In the meantime, he had met his current partner, who was trying to support him through the abuse but she noticed he was becoming more and more distant as he internalised his suffering. So, he eventually sought counselling and the counsellor immediately referred him to the Bridges Partnership for domestic abuse support – where he started a support programme with two other men.

“It was really powerful and comforting to be with people who had been through the same. There we were – a police officer, a truck driver and builder and we were all victims of domestic abuse. These were masculine, uber male guys, not the “dweebs” society may expect to be “bullied by a girl”. The programme gave me confidence in myself and also validation as a victim with the authorities.”

The dad now has full custody of this children and, while contact from his ex wife can still be abusive and challenging, he says both he and the children are in a better and more stable situation.

“I chose not to press any criminal charges against my ex as ultimately, she is my children’s mother and I don’t want her to end up in prison or have a criminal record – I want her to be able to work, thrive, support and parent our children.

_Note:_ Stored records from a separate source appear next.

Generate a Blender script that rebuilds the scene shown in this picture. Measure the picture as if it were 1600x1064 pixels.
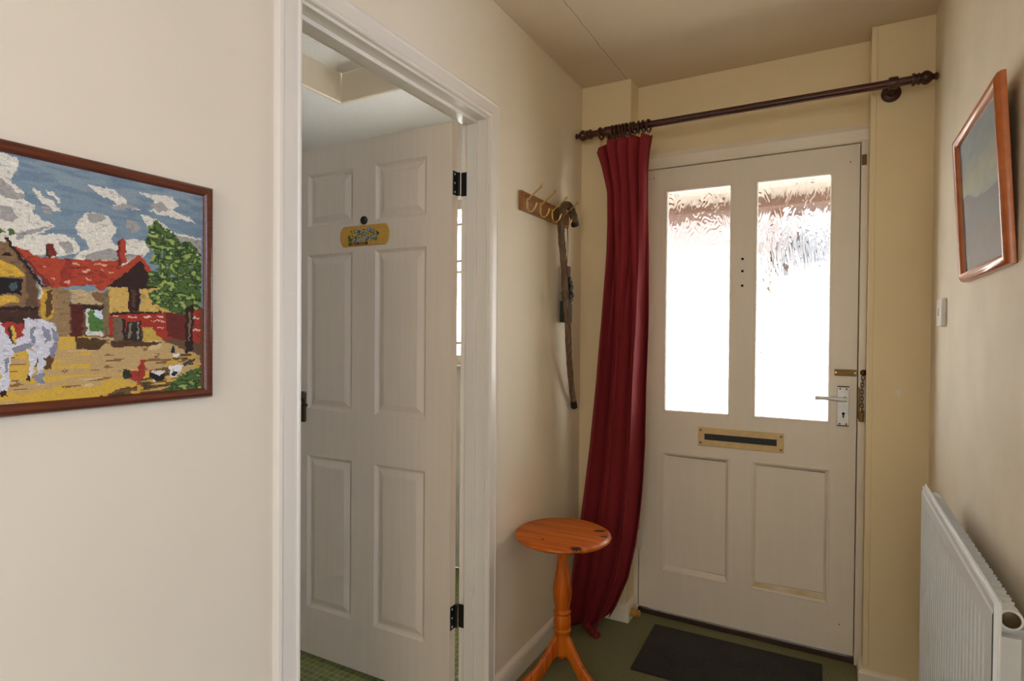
import bpy, bmesh, math, random
import numpy as np
from mathutils import Vector, Matrix
random.seed(7)
for o in list(bpy.data.objects): bpy.data.objects.remove(o, do_unlink=True)
S = bpy.context.scene
COL = S.collection
PI = math.pi
# ------------------------------------------------------------------ camera, sky, lamps, exposure
cd = bpy.data.cameras.new('camera'); cam = bpy.data.objects.new('camera', cd); COL.objects.link(cam)
r, u, d = Vector((.87507, .48386, .00764)), Vector((-.01224, .00737, .9999)), Vector((-.48387, .87506, -.01180))
r = r.normalized(); u = (u - r * u.dot(r)).normalized(); d = u.cross(r)
cam.matrix_world = Matrix(((r.x, u.x, -d.x, .7607), (r.y, u.y, -d.y, -2.5967), (r.z, u.z, -d.z, 1.2724), (0, 0, 0, 1)))
cd.sensor_width = 36; cd.lens = 20.346; cd.clip_start = .02
S.camera = cam
W = bpy.data.worlds.new('overcast_sky'); S.world = W; W.use_nodes = True
W.node_tree.nodes['Background'].inputs[0].default_value = (.93, .97, 1, 1)
W.node_tree.nodes['Background'].inputs[1].default_value = 16.0
def area(name, loc, target, sx, sy, power, col=(1, 1, 1), portal=False):
    l = bpy.data.lights.new(name, 'AREA'); l.shape = 'RECTANGLE'; l.size = sx; l.size_y = sy; l.energy = power; l.color = col
    o = bpy.data.objects.new(name, l); COL.objects.link(o); o.location = loc
    o.rotation_euler = (Vector(target) - Vector(loc)).to_track_quat('-Z', 'Y').to_euler()
    if portal: l.cycles.is_portal = True
    return o
area('side_fill_light', (3.17, -3.35, 1.45), (-.25, -2.35, 1.3), 1.5, 1.25, 76, (.74, .93, 1.38))  # added bluish fill lamp, out of view, brightens the near left wall
area('back_fill_light', (.85, -4.57, 1.45), (.45, 0, 1.2), 1.3, 1.2, 27, (1, .93, .83))  # added warm fill lamp behind the camera, lifts the end wall and front door
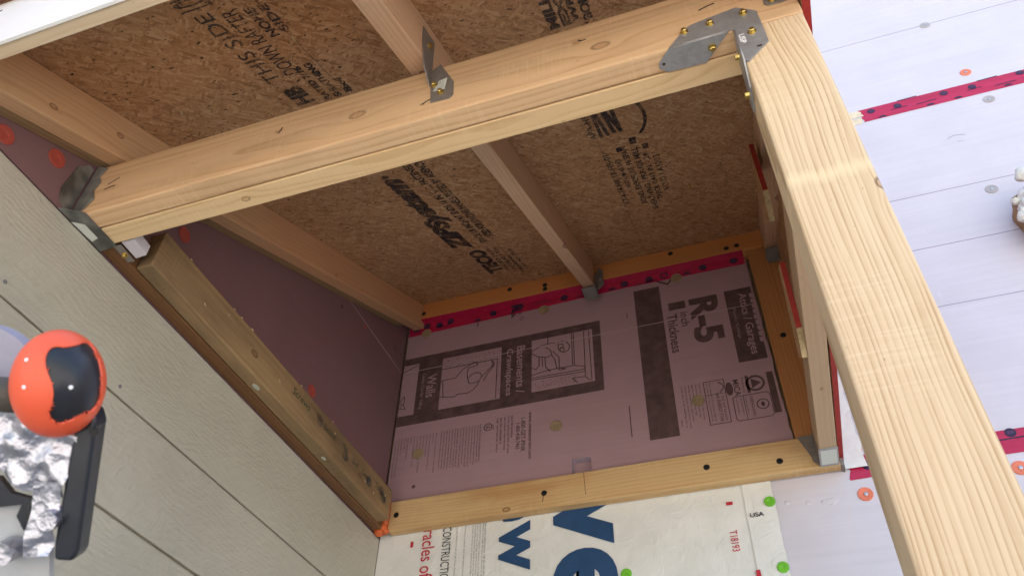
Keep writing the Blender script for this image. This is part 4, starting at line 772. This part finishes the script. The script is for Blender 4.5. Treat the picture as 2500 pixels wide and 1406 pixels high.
# ------------------------------------------------------------------ clamp in the foreground at lower left
KM = Matrix(((0.9462, 0.2083, 0.2476, -0.360), (0.3229, -0.6565, -0.6817, 0.260), (0.0205, 0.7250, -0.6884, 0.266), (0, 0, 0, 1)))   # x right, y up along the tool, z towards its face
kc = empty('clamp', (-0.39, 0.36, GROUND), 'orange and black knob on a black bar wrapped in crumpled foil, lower left foreground', 'clamp')
def KT(z): return KM @ Matrix.Translation((0.251 * z / 0.45, 0.085 * z / 0.45, 0))   # parts set back from the knob sit a little further out
def kobj(name, vs, fs, mat, smooth=False): return mesh_obj(name, vs, fs, mat, kc, KT(sum(v[2] for v in vs) / len(vs)), smooth)
def sphere_cut(hole, keep_in, r, thick=None):
    bm = bmesh.new(); bmesh.ops.create_icosphere(bm, subdivisions=6, radius=1)
    ax = Vector((0.48, 0.10, 0.87)).normalized(); au = (Vector((1, 0, 0)) - ax * ax.x).normalized(); av = ax.cross(au)
    def inside(x, y):
        c = False; n = len(hole)
        for i in range(n):
            (x1, y1), (x2, y2) = hole[i], hole[(i + 1) % n]
            if (y1 > y) != (y2 > y) and x < (x2 - x1) * (y - y1) / (y2 - y1) + x1: c = not c
        return c
    dead = [f for f in bm.faces if f.calc_center_median().dot(ax) > 0.0 and inside(f.calc_center_median().dot(au), f.calc_center_median().dot(av)) != keep_in]
    bmesh.ops.delete(bm, geom=dead, context='FACES')
    bd = [v for v in bm.verts if v.is_boundary]
    for _ in range(24):
        nw = {v: sum(((e.other_vert(v).co) for e in v.link_edges if e.is_boundary), Vector()) / max(1, sum(1 for e in v.link_edges if e.is_boundary)) for v in bd}
        for v in bd: v.co = (v.co * 0.4 + nw[v] * 0.6).normalized()
    for v in bm.verts: v.co = Vector((v.co.x * r[0], v.co.y * r[1], v.co.z * r[2]))
    return bm
HOLE = [(-0.13, 0.69), (0.10, 0.64), (0.38, 0.69), (0.57, 0.79), (0.69, 0.69), (0.81, 0.48), (0.90, 0.20), (0.92, -0.11), (0.885, -0.32), (0.77, -0.50), (0.42, -0.64), (0.06, -0.75), (-0.15, -0.57), (-0.035, -0.35), (-0.01, -0.18), (-0.09, 0.06), (-0.19, 0.20), (-0.27, 0.43), (-0.21, 0.59)]
bm = sphere_cut(HOLE, False, (0.0230, 0.0298, 0.0262))
sh = bm_obj('knob_shell', bm, M['orange'], kc, KM, True)
md = sh.modifiers.new('thickness', 'SOLIDIFY'); md.thickness = 0.0024; md.offset = -1
bm = bmesh.new(); bmesh.ops.create_icosphere(bm, subdivisions=4, radius=1)
for v in bm.verts: v.co = Vector((v.co.x * 0.0222, v.co.y * 0.0288, v.co.z * 0.0252))
bm_obj('knob_core', bm, M['blackp'], kc, KM, True)
def tube(a, b2, r, n=20, r2=None):
    a, b2 = Vector(a), Vector(b2); d = (b2 - a).normalized(); x = d.orthogonal().normalized(); y = d.cross(x); vs = []; fs = []
    for c, rr in ((a, r), (b2, r2 or r)):
        for k in range(n): vs.append(c + (x * math.cos(2 * math.pi * k / n) + y * math.sin(2 * math.pi * k / n)) * rr)
    for k in range(n): fs.append((k, (k + 1) % n, n + (k + 1) % n, n + k))
    fs += [tuple(range(n))[::-1], tuple(range(n, 2 * n))]
    return vs, fs
kobj('rod', *tube((-0.018, -0.006, -0.004), (-0.075, -0.004, -0.010), 0.0098), M['rod'], True)
bm = bmesh.new()   # black bar
bar = [(0.0145, -0.012), (0.0225, -0.0125), (0.0245, -0.020), (0.0140, -0.094), (0.0105, -0.0985), (0.0005, -0.0978), (0.0008, -0.088), (0.0090, -0.040)]
A = [bm.verts.new((x, y, -0.020)) for x, y in bar]; B = [bm.verts.new((x, y, -0.006)) for x, y in bar]
bm.faces.new(A); bm.faces.new(B[::-1])
for i in range(len(bar)): bm.faces.new((A[i], A[(i + 1) % len(bar)], B[(i + 1) % len(bar)], B[i]))
bmesh.ops.recalc_face_normals(bm, faces=list(bm.faces)); bmesh.ops.bevel(bm, geom=list(bm.edges), offset=0.0022, segments=3, profile=0.5, affect='EDGES')
bm_obj('bar', bm, M['blackp'], kc, KT(-0.013))
vs, fs = tube((0.0195, -0.0270, -0.0064), (0.0195, -0.0270, -0.0050), 0.0024, 16); kobj('bar_hole', vs, fs, M['black_screw'])
from mathutils import noise as mn
def foil(name, outline_l, outline_r, z0, ny, nx, amp, seed):
    vs, fs = [], []
    for j in range(ny + 1):
        t = j / ny
        def lerp(pts):
            k = t * (len(pts) - 1); i = min(int(k), len(pts) - 2); q = k - i
            return (pts[i][0] + (pts[i + 1][0] - pts[i][0]) * q, pts[i][1] + (pts[i + 1][1] - pts[i][1]) * q)
        l, r = lerp(outline_l), lerp(outline_r)
        for i in range(nx + 1):
            s = i / nx; x = l[0] + (r[0] - l[0]) * s; y = l[1] + (r[1] - l[1]) * s
            q = Vector((x * 75, y * 75, seed)); c = mn.cell_vector(q * 0.9)
            z = z0 + amp * (abs(mn.noise(q * 0.55)) * 2.4 + 0.8 * mn.noise(q * 1.4) + 0.10 * (c.x - 0.5))
            vs.append((x + 0.0007 * mn.noise(q * 1.2 + Vector((9, 9, 9))), y + 0.0007 * mn.noise(q * 1.3), z))
    for j in range(ny):
        for i in range(nx): a = j * (nx + 1) + i; fs.append((a, a + 1, a + nx + 2, a + nx + 1))
    return kobj(name, vs, fs, M['foil'], True)
foil('foil_wrap', [(-0.040, -0.010), (-0.038, -0.030), (-0.036, -0.045), (-0.028, -0.055), (-0.020, -0.060)], [(0.012, -0.014), (0.0105, -0.030), (0.0080, -0.045), (0.0045, -0.055), (0.0020, -0.064)], -0.0075, 40, 36, 0.0038, 2)
foil('foil_strip', [(-0.014, -0.055), (-0.016, -0.070), (-0.0185, -0.084), (-0.0205, -0.0975)], [(0.001, -0.055), (0.0, -0.070), (-0.002, -0.084), (-0.006, -0.0960)], -0.0060, 34, 16, 0.0026, 5)
for x, y, r in ((-0.0036, -0.0752, 0.0058), (-0.0290, -0.0935, 0.0066)):
    vs, fs = tube((x, y, -0.012), (x, y, 0.0005), r, 24, r * 0.96); kobj('foil_cap', vs, fs, M['foil'])
def kplate(name, pts, z0, z1, mat):
    vs = [(x, y, z0) for x, y in pts] + [(x, y, z1) for x, y in pts]; n = len(pts)
    return kobj(name, vs, [tuple(range(n)), tuple(range(2 * n - 1, n - 1, -1))] + [(i, i + n, (i + 1) % n + n, (i + 1) % n) for i in range(n)], mat)
kplate('backing_plate', [(-0.060, -0.072), (-0.033, -0.068), (-0.0190, -0.0640), (-0.0185, -0.080), (-0.0040, -0.0890), (-0.0050, -0.150), (-0.060, -0.150)], -0.019, -0.014, M['plate'])
kplate('black_clip', [(-0.050, -0.050), (-0.033, -0.052), (-0.026, -0.061), (-0.0150, -0.0640), (-0.0190, -0.082), (-0.0230, -0.074), (-0.020, -0.0675), (-0.033, -0.069), (-0.050, -0.068)], -0.0135, -0.0090, M['blackp'])
vs, fs = tube((-0.047, -0.001, -0.042), (-0.047, -0.001, -0.032), 0.0395, 40); kobj('disc', vs, fs, M['lav'])
vs, fs = tube((-0.047, -0.002, -0.034), (-0.047, -0.002, -0.002), 0.007, 16); kobj('disc_hub', vs, fs, M['rod'])
for x, y in ((0.0165, 0.0000), (-0.0040, 0.0010), (-0.0050, 0.0150)):  # small white discs standing in for specular glints on the knob
    z = 0.0262 * math.sqrt(max(0.02, 1 - (x / 0.0230) ** 2 - (y / 0.0298) ** 2)); inst_m = lathe_mesh('painted_glint', [(0.0012, -0.0002), (0.0010, 0.0003), (0.0003, 0.0004)], M['spec'], 12)
    o = bpy.data.objects.new('painted_glint', inst_m); reg(o, KM @ orient((x, y, z), (x / 0.0007, y / 0.00084, z / 0.00073)), kc)
bot = KM @ Vector((-0.030, -0.145, -0.0165))
vs, fs = tube((bot.x, bot.y, bot.z + 0.012), (bot.x, bot.y, GROUND), 0.012); mesh_obj('stand_pole', vs, fs, M['plate'], kc, None, True)
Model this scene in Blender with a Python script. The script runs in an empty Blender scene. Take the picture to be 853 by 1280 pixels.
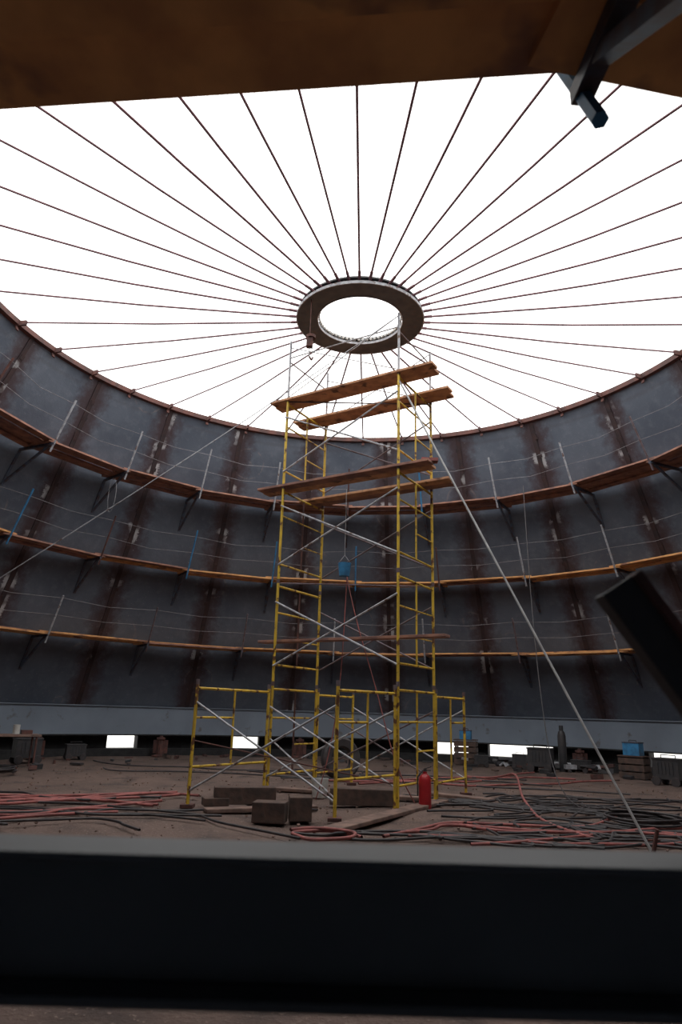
import bpy, math, random
from mathutils import Vector, Matrix
random.seed(7)
D=bpy.data; S=bpy.context.scene
try:
    S.view_settings.view_transform='Standard'
except Exception: pass
COL=S.collection
CX,CY=0.285,12.2           # tank centre (plan)
EYE=1.5
def Rz(z): return 13.15-0.5*z   # conical shell radius

# ---------------------------------------------------------------- materials
def nn(nt,t,loc=None,**kw):
    n=nt.nodes.new(t)
    for k,v in kw.items(): setattr(n,k,v)
    return n
def mat(name,c1,c2=None,rough=.7,metal=0.,scale=6.,bump=0.,c3=None,scale3=30.,lo=.4,hi=.62,lo3=.58,hi3=.66,stretch=None):
    m=D.materials.new(name); m.use_nodes=True; nt=m.node_tree
    b=nt.nodes['Principled BSDF']; b.inputs['Roughness'].default_value=rough; b.inputs['Metallic'].default_value=metal
    c2=c2 or tuple(v*.75 for v in c1)
    tc=nn(nt,'ShaderNodeTexCoord'); mp=nn(nt,'ShaderNodeMapping')
    nt.links.new(tc.outputs['Object'],mp.inputs[0])
    if stretch: mp.inputs['Scale'].default_value=stretch
    no=nn(nt,'ShaderNodeTexNoise'); no.inputs['Scale'].default_value=scale; no.inputs['Detail'].default_value=6
    nt.links.new(mp.outputs[0],no.inputs['Vector'])
    cr=nn(nt,'ShaderNodeValToRGB'); cr.color_ramp.elements[0].position=lo; cr.color_ramp.elements[1].position=hi
    cr.color_ramp.elements[0].color=(*c1,1); cr.color_ramp.elements[1].color=(*c2,1)
    nt.links.new(no.outputs['Fac'],cr.inputs[0]); out=cr.outputs[0]
    if c3:
        n3=nn(nt,'ShaderNodeTexNoise'); n3.inputs['Scale'].default_value=scale3; n3.inputs['Detail'].default_value=4
        nt.links.new(mp.outputs[0],n3.inputs['Vector'])
        r3=nn(nt,'ShaderNodeValToRGB'); r3.color_ramp.elements[0].position=lo3; r3.color_ramp.elements[1].position=hi3
        nt.links.new(n3.outputs['Fac'],r3.inputs[0])
        mx=nn(nt,'ShaderNodeMix',data_type='RGBA'); nt.links.new(r3.outputs[0],mx.inputs[0])
        nt.links.new(out,mx.inputs[6]); mx.inputs[7].default_value=(*c3,1); out=mx.outputs[2]
    nt.links.new(out,b.inputs['Base Color'])
    if bump:
        bp=nn(nt,'ShaderNodeBump'); bp.inputs['Strength'].default_value=bump; bp.inputs['Distance'].default_value=.03
        nt.links.new(no.outputs['Fac'],bp.inputs['Height']); nt.links.new(bp.outputs[0],b.inputs['Normal'])
    return m

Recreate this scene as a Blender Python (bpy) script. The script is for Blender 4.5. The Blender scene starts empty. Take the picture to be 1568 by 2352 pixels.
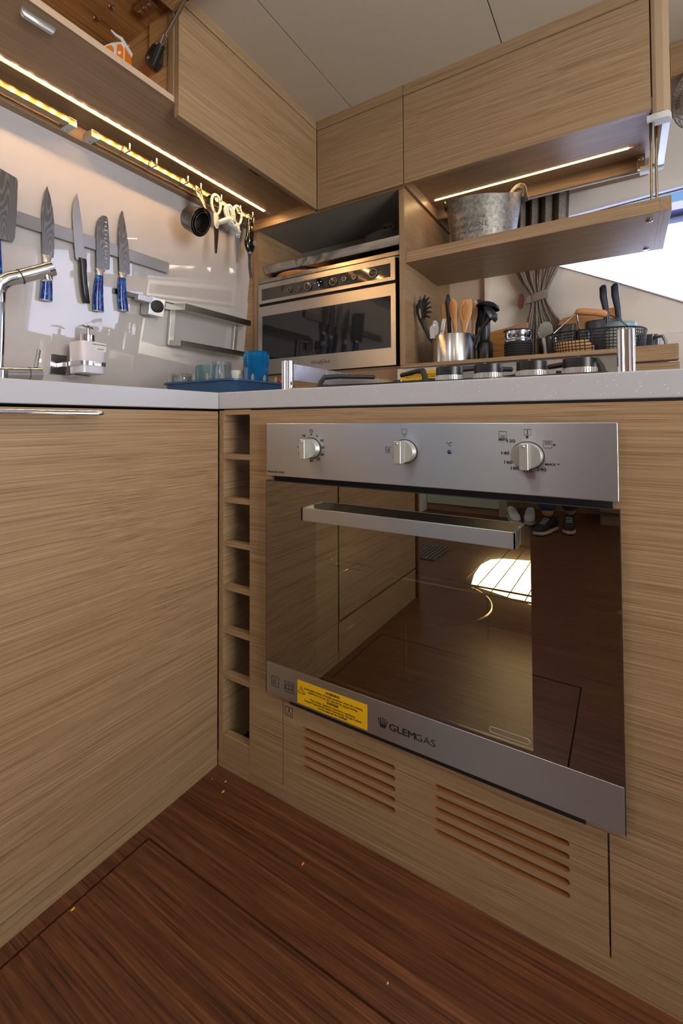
import bpy, bmesh, math, random
from mathutils import Vector, Matrix
random.seed(7)
scene = bpy.context.scene
C = scene.collection
PI = math.pi

# ------------------------------------------------------------------ camera
cam_d = bpy.data.cameras.new('camera')
cam = bpy.data.objects.new('camera', cam_d); C.objects.link(cam)
yaw, pitch, roll = math.radians(121.81101262), math.radians(1.4210165), math.radians(-0.23)
fwd = Vector((math.cos(yaw)*math.cos(pitch), math.sin(yaw)*math.cos(pitch), math.sin(pitch)))
right = Vector((math.sin(yaw), -math.cos(yaw), 0)); up = right.cross(fwd)
r2 = right*math.cos(roll) + up*math.sin(roll); u2 = -right*math.sin(roll) + up*math.cos(roll)
m = Matrix((r2, u2, -fwd)).transposed().to_4x4(); m.translation = (0.78875132, -0.73952801, 0.76893482)
cam.matrix_world = m
cam_d.sensor_fit = 'VERTICAL'; cam_d.sensor_height = 36; cam_d.sensor_width = 24
cam_d.lens = 36*1049.7228/2352; cam_d.shift_x = 0; cam_d.shift_y = -(1176-942.4519)/2352
cam_d.clip_start = .01
scene.camera = cam

# ------------------------------------------------------------------ world, lights, exposure
scene.view_settings.view_transform = 'Standard'; scene.view_settings.look = 'None'
scene.view_settings.gamma = 1; scene.view_settings.exposure = 0.0
scene.view_settings.use_curve_mapping = False
cy = scene.cycles
cy.use_denoising = True; cy.max_bounces = 9; cy.diffuse_bounces = 4; cy.glossy_bounces = 5
cy.transparent_max_bounces = 12; cy.transmission_bounces = 6; cy.sample_clamp_indirect = 4; cy.caustics_reflective = False; cy.caustics_refractive = False

w = bpy.data.worlds.new('sky'); scene.world = w; w.use_nodes = True
nt = w.node_tree; nt.nodes.clear()
tc = nt.nodes.new('ShaderNodeTexCoord'); sx = nt.nodes.new('ShaderNodeSeparateXYZ'); cr = nt.nodes.new('ShaderNodeValToRGB')
cr.color_ramp.elements[0].position = 0.0; cr.color_ramp.elements[0].color = (.8, .88, 1, 1)
cr.color_ramp.elements[1].position = .40; cr.color_ramp.elements[1].color = (.22, .45, .85, 1)
bg = nt.nodes.new('ShaderNodeBackground'); bg.inputs[1].default_value = 1.0
ow = nt.nodes.new('ShaderNodeOutputWorld')
nt.links.new(tc.outputs['Generated'], sx.inputs[0]); nt.links.new(sx.outputs['Z'], cr.inputs[0])
nt.links.new(cr.outputs[0], bg.inputs[0]); nt.links.new(bg.outputs[0], ow.inputs[0])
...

“The emotional harm the children must have experienced is devastating but they are safe and happy now here with us. They have supervised contact with their mum and overall seem to be doing okay. It’s one step at a time.

“Ultimately, I want other men to know they are not alone, they are not the only ones going through this, they say one in six men experience domestic abuse and that’s just the ones that report it – what about all the others that don’t say anything or don’t even recognise it themselves. I hate the phrase “man up” encouraging men to bottle things up and not get help, it’s insulting, and it doesn’t help any situation to get any better. Please open up and get support.”